## Stated exercise
Both the line containing "Model this scene" and the line containing "var tint := Color.WHITE" are part of the range to copy, along with every line between them. Copy it exactly and leave out the pictures.

## Records provided

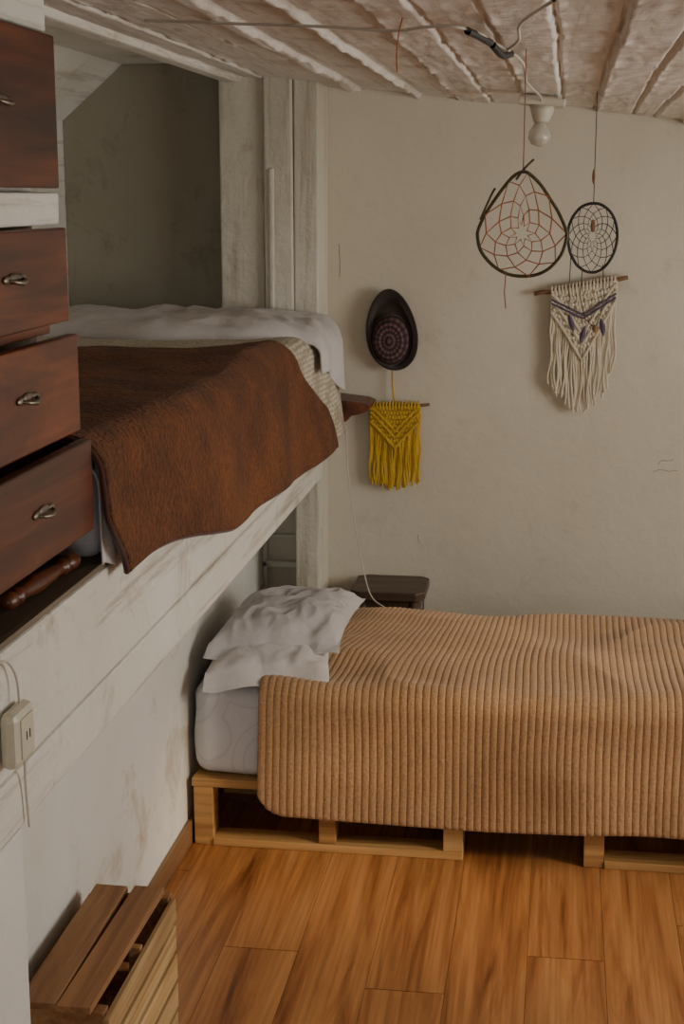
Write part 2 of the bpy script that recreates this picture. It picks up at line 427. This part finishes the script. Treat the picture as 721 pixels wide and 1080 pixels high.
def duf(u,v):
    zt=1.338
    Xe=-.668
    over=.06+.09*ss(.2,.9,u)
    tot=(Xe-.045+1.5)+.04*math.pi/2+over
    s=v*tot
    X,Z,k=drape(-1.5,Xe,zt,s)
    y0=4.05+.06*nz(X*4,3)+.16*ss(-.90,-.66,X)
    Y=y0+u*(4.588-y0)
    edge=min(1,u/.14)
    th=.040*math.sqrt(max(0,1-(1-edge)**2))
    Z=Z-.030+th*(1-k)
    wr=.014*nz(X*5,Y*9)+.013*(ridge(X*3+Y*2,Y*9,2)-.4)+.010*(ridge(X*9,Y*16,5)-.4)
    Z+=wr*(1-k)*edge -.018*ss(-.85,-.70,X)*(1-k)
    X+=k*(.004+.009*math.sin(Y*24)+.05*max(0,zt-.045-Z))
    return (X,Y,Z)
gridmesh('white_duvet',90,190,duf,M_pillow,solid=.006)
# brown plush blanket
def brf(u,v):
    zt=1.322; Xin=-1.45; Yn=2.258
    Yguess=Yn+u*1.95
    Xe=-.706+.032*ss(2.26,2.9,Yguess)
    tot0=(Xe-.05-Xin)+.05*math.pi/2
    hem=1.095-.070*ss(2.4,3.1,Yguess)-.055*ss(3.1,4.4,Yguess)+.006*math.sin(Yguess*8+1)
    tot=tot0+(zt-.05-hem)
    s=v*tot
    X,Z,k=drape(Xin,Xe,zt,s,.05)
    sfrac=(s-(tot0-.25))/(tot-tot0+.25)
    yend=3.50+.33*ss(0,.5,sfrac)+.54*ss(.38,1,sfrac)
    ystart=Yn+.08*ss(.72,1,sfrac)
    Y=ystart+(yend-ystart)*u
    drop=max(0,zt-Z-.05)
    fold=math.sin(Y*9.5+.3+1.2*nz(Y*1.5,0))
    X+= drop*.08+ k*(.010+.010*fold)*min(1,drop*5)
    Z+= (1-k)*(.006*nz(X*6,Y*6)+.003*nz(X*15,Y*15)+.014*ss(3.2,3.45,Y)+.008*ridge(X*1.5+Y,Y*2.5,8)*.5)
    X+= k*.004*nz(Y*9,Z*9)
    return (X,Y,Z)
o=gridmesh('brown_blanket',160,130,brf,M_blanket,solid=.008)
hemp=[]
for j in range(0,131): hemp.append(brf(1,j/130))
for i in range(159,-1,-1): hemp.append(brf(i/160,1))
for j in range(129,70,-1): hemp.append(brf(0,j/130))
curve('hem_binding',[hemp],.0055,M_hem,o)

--

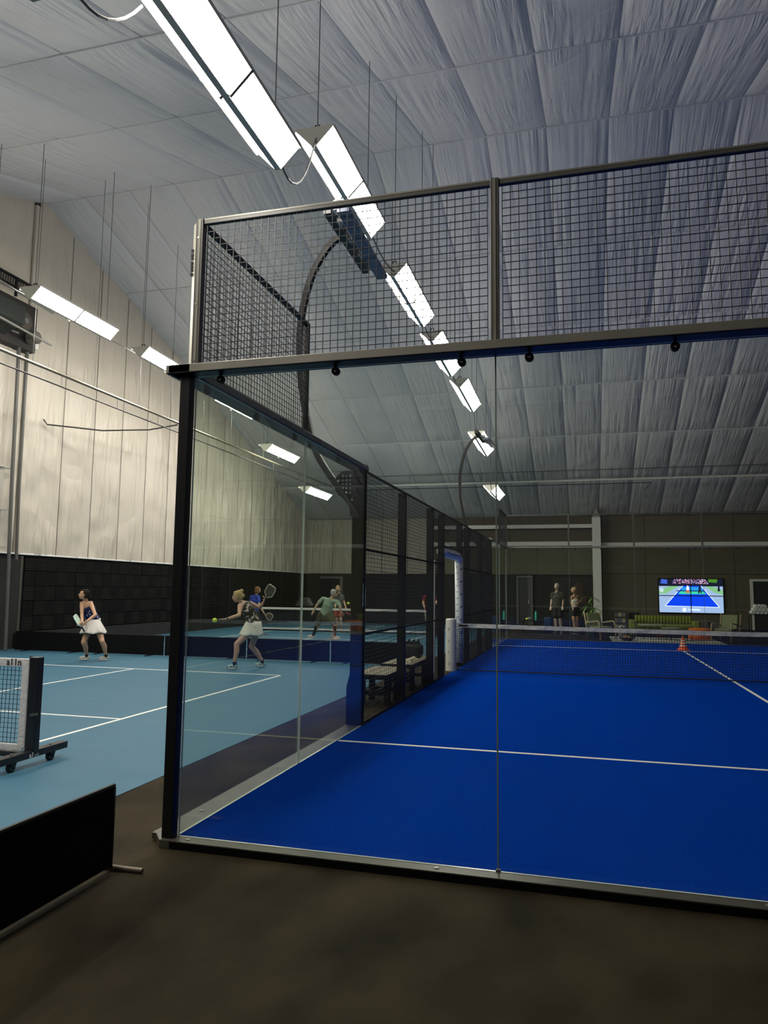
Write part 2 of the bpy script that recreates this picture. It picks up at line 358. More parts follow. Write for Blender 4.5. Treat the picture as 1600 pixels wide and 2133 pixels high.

* * *

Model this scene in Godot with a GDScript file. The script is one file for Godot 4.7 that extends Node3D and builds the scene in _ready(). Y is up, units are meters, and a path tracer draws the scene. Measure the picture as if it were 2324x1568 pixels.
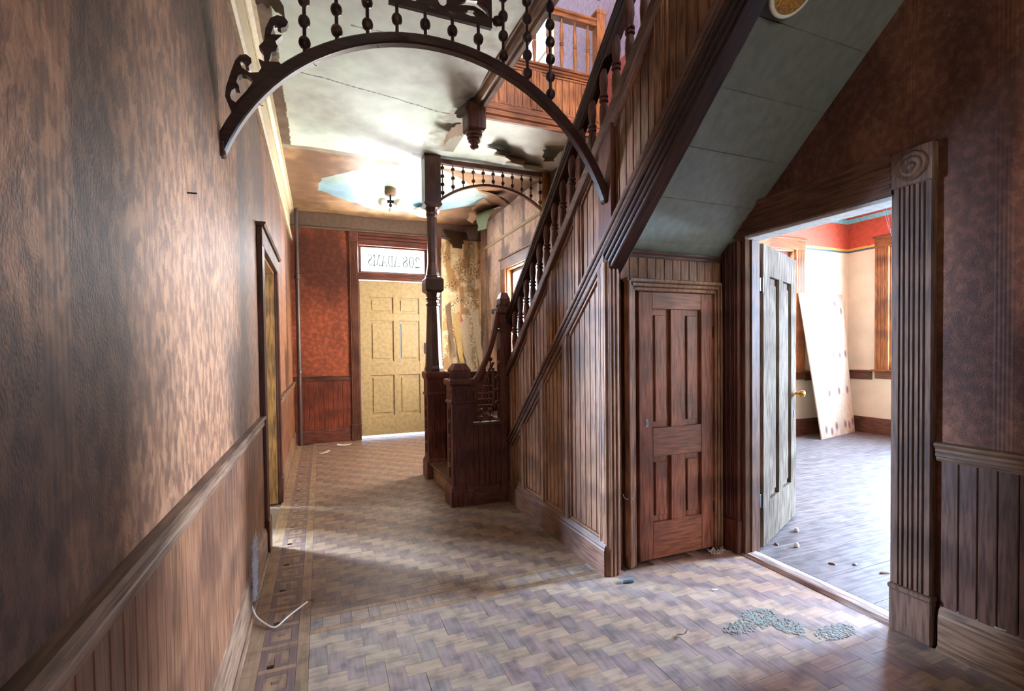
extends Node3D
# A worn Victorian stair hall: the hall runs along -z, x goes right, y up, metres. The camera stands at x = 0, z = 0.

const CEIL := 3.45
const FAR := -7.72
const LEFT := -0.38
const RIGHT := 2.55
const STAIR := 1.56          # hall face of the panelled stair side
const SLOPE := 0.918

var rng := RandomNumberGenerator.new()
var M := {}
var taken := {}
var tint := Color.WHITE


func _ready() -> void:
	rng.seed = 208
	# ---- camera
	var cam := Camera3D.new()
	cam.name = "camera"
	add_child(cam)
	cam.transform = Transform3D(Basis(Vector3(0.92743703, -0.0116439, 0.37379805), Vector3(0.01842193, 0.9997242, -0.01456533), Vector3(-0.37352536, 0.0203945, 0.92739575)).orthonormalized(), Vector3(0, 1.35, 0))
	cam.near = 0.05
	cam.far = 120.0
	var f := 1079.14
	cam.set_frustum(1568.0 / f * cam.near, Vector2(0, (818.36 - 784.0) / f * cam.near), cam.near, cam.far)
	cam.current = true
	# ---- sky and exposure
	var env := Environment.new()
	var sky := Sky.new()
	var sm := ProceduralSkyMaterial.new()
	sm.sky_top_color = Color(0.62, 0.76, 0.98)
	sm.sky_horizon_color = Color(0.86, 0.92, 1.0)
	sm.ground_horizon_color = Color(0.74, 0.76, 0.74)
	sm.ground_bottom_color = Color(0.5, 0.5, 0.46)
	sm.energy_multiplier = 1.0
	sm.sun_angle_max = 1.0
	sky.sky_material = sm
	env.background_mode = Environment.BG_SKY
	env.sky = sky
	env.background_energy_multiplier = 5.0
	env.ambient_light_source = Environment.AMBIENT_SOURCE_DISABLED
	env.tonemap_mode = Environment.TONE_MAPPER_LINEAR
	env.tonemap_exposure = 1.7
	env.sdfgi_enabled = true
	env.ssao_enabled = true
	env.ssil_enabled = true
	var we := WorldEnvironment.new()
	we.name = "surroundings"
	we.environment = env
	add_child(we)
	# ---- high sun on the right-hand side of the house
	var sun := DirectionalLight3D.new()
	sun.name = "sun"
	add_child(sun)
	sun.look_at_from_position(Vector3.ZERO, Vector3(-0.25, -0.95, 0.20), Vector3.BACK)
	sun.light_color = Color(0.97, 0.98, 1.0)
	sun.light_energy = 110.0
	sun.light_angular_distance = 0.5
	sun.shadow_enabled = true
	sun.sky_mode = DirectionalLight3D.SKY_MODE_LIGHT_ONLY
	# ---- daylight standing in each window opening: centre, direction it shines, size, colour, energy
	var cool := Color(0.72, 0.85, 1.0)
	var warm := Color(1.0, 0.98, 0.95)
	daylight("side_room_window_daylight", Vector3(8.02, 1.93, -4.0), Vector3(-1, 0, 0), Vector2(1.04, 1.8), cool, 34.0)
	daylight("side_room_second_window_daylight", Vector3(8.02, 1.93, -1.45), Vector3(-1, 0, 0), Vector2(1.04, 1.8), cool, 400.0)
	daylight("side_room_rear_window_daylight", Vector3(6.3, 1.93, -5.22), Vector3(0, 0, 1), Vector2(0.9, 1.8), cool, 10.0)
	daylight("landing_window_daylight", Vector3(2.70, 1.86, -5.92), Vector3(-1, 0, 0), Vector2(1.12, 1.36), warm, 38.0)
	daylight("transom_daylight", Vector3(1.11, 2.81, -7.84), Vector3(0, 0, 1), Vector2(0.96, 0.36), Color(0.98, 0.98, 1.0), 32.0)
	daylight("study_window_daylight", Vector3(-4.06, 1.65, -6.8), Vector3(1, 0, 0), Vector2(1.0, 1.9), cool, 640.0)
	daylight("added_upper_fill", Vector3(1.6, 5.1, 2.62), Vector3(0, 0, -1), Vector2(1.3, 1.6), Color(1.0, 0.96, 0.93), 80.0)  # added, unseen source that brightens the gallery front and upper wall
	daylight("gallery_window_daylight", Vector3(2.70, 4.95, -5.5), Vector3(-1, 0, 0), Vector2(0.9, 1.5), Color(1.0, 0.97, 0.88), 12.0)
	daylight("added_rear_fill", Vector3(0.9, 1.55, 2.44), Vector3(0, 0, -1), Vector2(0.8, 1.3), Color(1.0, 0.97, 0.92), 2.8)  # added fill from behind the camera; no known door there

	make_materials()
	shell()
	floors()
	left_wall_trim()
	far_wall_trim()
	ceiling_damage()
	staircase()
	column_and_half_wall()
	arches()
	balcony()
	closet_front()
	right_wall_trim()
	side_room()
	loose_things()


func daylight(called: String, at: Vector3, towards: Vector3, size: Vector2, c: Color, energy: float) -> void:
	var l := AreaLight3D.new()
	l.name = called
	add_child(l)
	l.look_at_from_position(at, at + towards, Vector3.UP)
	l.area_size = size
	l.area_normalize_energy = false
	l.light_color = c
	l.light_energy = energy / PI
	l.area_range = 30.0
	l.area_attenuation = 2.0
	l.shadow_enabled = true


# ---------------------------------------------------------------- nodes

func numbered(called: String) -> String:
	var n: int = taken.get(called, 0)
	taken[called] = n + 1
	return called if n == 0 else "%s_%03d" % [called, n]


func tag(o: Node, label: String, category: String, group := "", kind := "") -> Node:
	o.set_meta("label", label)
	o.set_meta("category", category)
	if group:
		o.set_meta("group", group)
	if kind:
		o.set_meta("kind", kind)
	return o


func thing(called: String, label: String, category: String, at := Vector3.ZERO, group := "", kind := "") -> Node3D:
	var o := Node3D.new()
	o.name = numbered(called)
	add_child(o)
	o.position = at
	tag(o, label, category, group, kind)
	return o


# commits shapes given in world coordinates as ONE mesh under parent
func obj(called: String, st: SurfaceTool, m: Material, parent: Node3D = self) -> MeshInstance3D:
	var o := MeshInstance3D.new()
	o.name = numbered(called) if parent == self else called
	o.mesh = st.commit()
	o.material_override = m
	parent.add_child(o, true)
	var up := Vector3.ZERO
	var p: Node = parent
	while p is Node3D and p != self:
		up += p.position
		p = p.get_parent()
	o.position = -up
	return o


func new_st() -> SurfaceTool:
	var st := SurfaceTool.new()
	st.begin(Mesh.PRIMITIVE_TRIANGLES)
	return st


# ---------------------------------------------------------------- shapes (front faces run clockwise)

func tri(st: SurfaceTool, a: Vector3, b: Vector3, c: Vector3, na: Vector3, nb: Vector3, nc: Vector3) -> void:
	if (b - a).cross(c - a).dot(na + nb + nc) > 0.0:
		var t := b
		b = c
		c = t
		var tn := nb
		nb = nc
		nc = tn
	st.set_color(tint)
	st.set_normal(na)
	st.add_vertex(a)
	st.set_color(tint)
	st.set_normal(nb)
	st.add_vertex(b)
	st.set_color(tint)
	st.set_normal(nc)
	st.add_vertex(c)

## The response
Model this scene in Godot with a GDScript file. The script is one file for Godot 4.7 that extends Node3D and builds the scene in _ready(). Y is up, units are meters, and a path tracer draws the scene. Measure the picture as if it were 2324x1568 pixels.
extends Node3D
# A worn Victorian stair hall: the hall runs along -z, x goes right, y up, metres. The camera stands at x = 0, z = 0.

const CEIL := 3.45
const FAR := -7.72
const LEFT := -0.38
const RIGHT := 2.55
const STAIR := 1.56          # hall face of the panelled stair side
const SLOPE := 0.918

var rng := RandomNumberGenerator.new()
var M := {}
var taken := {}
var tint := Color.WHITE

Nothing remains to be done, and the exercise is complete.